DIRECTIVE: Among the entries below, find how many lines carry the word "scene" and state only that figure.

DATA SUPPLIED:
==================================================

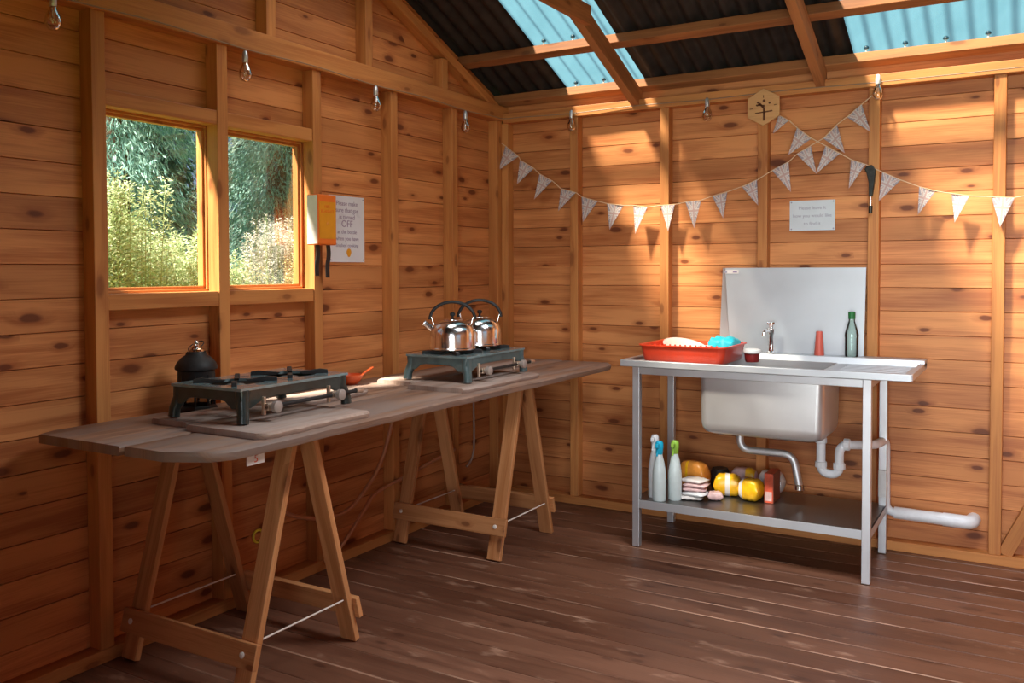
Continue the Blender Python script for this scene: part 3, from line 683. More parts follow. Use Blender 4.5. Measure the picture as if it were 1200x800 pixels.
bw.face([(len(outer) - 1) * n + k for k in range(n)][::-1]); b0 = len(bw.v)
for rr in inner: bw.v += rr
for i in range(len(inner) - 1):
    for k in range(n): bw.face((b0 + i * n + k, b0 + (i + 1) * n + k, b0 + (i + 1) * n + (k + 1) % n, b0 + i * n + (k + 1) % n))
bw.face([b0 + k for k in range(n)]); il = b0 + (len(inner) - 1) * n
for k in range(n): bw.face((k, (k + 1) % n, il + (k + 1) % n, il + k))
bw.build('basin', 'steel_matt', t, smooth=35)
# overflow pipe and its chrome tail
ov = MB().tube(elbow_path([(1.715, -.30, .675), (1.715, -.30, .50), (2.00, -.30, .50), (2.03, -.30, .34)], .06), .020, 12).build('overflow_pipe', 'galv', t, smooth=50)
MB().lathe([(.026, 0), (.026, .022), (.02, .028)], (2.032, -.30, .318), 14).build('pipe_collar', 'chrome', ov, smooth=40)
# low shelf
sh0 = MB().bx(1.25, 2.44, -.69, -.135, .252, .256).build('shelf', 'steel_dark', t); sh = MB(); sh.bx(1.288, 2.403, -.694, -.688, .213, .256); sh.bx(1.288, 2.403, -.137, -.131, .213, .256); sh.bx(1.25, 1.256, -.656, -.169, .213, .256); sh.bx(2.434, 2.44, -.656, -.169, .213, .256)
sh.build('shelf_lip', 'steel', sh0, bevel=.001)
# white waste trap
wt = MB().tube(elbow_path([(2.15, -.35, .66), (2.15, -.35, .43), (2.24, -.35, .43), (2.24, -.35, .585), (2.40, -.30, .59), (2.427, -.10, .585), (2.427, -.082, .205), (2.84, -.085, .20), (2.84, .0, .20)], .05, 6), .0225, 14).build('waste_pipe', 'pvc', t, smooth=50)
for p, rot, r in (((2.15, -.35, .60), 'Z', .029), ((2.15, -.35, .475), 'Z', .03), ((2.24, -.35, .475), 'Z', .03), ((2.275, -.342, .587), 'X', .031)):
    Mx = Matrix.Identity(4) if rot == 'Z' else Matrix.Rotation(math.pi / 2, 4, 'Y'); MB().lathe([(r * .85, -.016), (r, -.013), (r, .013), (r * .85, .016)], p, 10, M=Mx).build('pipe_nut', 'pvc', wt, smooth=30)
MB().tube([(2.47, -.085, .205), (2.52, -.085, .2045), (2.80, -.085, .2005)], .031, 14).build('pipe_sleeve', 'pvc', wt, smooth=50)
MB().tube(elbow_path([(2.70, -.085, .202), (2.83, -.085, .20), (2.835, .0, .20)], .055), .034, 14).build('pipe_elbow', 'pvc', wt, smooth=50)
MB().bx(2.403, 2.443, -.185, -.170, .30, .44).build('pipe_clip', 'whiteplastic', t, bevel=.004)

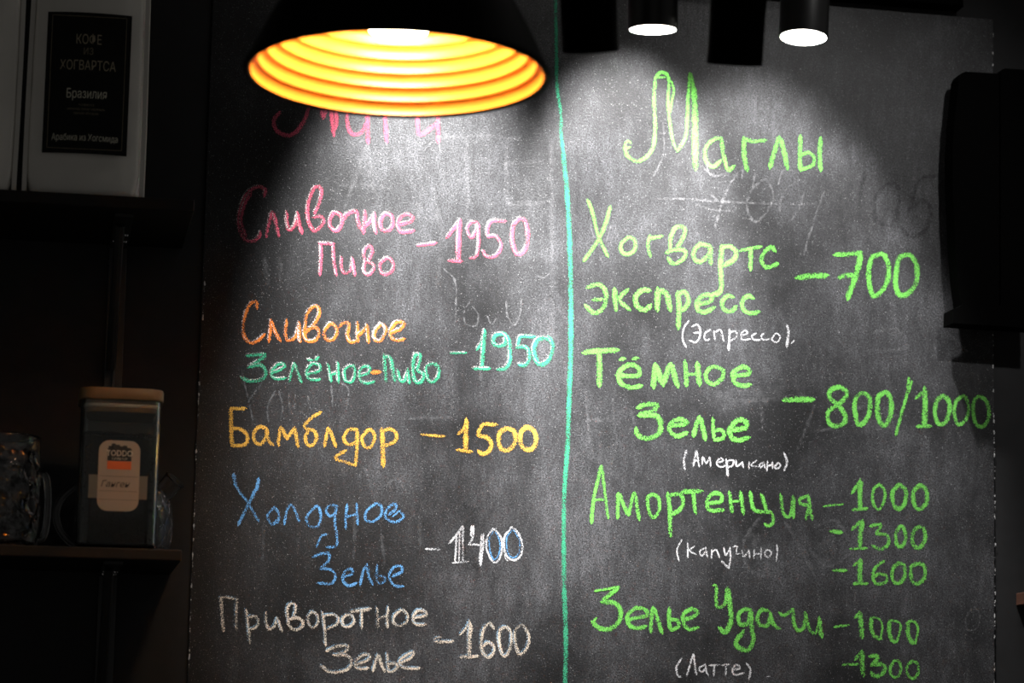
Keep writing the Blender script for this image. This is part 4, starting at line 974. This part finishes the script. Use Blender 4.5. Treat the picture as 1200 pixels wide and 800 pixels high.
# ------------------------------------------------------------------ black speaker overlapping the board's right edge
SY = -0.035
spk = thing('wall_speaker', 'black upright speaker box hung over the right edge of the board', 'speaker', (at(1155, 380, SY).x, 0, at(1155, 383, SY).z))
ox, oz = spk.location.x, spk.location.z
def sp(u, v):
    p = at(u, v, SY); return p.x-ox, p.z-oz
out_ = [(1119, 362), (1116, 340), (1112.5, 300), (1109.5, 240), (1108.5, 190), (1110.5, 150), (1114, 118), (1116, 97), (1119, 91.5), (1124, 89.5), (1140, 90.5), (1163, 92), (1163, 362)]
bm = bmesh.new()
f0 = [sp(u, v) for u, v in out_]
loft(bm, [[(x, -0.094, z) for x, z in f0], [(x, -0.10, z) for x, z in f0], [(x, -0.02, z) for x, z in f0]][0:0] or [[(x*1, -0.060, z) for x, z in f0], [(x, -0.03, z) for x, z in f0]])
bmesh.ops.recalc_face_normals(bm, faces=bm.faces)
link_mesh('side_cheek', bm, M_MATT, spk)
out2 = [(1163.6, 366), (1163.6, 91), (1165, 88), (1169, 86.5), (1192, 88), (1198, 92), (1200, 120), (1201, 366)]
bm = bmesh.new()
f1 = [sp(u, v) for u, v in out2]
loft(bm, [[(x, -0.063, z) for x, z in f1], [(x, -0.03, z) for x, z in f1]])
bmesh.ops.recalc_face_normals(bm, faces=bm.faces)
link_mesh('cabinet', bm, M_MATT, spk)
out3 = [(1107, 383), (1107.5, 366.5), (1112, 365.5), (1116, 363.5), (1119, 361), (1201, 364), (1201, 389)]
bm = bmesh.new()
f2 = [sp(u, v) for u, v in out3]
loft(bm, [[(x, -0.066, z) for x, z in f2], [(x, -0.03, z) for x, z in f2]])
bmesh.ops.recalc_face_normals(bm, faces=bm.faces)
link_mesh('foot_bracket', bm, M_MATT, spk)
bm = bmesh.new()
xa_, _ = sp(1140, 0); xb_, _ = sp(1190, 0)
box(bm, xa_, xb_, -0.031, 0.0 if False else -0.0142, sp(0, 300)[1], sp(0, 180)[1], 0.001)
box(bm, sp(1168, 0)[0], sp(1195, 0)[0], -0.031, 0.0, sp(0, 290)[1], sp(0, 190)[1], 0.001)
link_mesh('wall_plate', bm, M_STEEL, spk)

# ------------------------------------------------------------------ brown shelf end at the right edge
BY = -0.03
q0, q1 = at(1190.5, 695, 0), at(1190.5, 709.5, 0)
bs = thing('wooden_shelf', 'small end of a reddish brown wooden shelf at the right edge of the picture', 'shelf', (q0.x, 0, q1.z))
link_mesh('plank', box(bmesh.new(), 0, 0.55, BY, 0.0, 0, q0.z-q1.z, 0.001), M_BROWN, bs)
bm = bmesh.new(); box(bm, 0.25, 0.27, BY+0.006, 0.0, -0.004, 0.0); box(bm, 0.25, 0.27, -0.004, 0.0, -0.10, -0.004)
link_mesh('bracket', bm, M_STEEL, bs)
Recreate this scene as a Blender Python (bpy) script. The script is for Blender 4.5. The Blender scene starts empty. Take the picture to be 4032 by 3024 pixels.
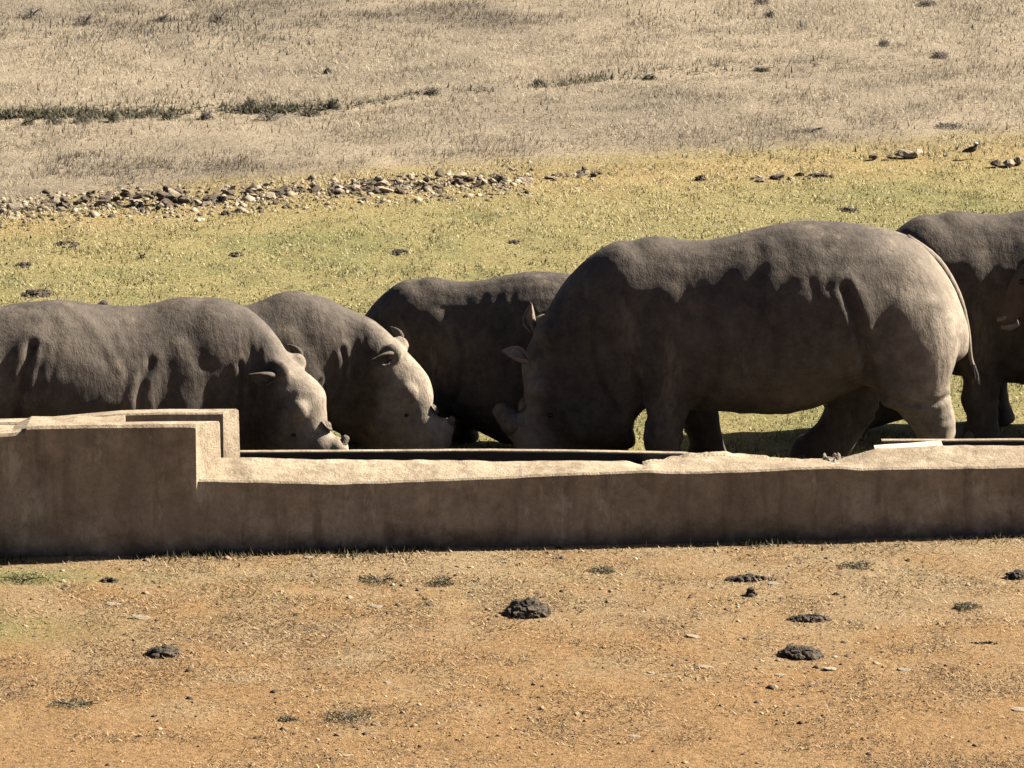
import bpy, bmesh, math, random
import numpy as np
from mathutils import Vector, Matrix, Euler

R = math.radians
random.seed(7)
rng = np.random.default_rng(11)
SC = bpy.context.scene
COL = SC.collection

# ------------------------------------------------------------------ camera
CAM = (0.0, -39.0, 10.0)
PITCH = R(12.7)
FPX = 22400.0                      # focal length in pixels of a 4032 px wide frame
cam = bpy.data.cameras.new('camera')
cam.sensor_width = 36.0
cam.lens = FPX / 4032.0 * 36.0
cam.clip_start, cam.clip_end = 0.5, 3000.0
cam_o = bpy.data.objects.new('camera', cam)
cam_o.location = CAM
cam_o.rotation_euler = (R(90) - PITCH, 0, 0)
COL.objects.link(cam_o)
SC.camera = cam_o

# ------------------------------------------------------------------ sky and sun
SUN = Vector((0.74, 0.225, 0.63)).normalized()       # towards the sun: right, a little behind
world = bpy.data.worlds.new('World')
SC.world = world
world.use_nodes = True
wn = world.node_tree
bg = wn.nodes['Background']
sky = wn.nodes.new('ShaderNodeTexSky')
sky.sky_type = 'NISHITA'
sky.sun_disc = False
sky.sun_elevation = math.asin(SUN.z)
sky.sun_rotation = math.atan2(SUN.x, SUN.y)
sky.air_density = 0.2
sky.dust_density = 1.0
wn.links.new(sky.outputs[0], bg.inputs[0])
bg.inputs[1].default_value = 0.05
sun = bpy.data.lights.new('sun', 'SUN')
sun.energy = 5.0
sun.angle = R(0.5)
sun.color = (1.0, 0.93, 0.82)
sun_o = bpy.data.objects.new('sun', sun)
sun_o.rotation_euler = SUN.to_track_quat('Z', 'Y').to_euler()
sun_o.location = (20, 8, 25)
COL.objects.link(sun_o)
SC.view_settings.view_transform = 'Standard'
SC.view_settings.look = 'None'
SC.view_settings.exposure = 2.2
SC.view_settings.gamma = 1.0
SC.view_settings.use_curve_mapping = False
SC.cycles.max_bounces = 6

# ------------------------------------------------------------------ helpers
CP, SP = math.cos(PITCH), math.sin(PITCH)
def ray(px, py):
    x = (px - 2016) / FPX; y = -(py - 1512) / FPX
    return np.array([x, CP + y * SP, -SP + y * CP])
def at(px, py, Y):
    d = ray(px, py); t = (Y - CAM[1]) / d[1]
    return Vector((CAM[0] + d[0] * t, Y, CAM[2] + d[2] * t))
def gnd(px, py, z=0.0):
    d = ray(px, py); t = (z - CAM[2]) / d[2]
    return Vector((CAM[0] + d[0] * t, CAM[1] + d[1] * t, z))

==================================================

EXERCISE OUTPUT: 3